Centenas de milhares de brasileiros foram vítimas do genocídio das últimas décadas – negros e pardos, jovens e pobres, a maioria. Nem sequer a mais antiga das leis penais, a que sanciona o homicídio, foi aplicada com mínima eficiência. O Código Penal autoriza a pena máxima de 30 anos. Pouco importam o sexo, a raça, a cor da vítima. Portanto, não faltava, nem falta, lei punitiva com alto grau de severidade.

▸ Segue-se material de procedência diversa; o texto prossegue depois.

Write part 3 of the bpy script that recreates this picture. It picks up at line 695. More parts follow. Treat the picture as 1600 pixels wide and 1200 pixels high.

Todavia, estamos na iminência de cometer grave erro civilizatório, para regredir ao que Nelson Hungria chamou de a “mística hitleriana”. Depois de lembrar que o Código Penal comunista permitia ao juiz condenar por analogia “se uma ação qualquer, considerada socialmente perigosa, não se acha especialmente prevista no presente Código, os limites e fundamentos da responsabilidade se deduzem dos artigos deste Código que prevejam delitos de índole mais análoga” –, Hungria registrou que “esta pura e simples substituição do legislador pelo juiz criminal era incomparável com a essência do Estado totalitário, corporificado no Führer”.

Hitler desejava mais, segundo Nelson Hungria: “Preferiu-se uma outra fórmula, que está inscrita no ‘Memorial’ hitlerista sobre o ‘novo direito penal alemão’: permite-se a punição do fato que escapou à previsão do legislador, uma vez que essa punição seja reclamada pelo ‘sentimento’ ou pela ‘consciência’ do povo, depreendidos e filtrados, não pela interpretação pretoriana dos juízes, mas (e aqui é que o leão mostra a garra...) segundo a revelação do Führer”.

A lançar um dos mais simbólicos direitos fundamentais na fogueira da insegurança jurídica alimentada pelo ativismo judiciário, será preciso saber quem vai incorporar a mística hitleriana, para revelar a nós, os juízes, os crimes do novo direito penal da analogia. O vanguardismo messiânico, presente na Revolução Russa e no nazismo, tentou refundar o mundo sem passar pela ordem do direito burguês, liberal. Não deu certo. Nem dará. A barbárie nunca civilizou a barbárie.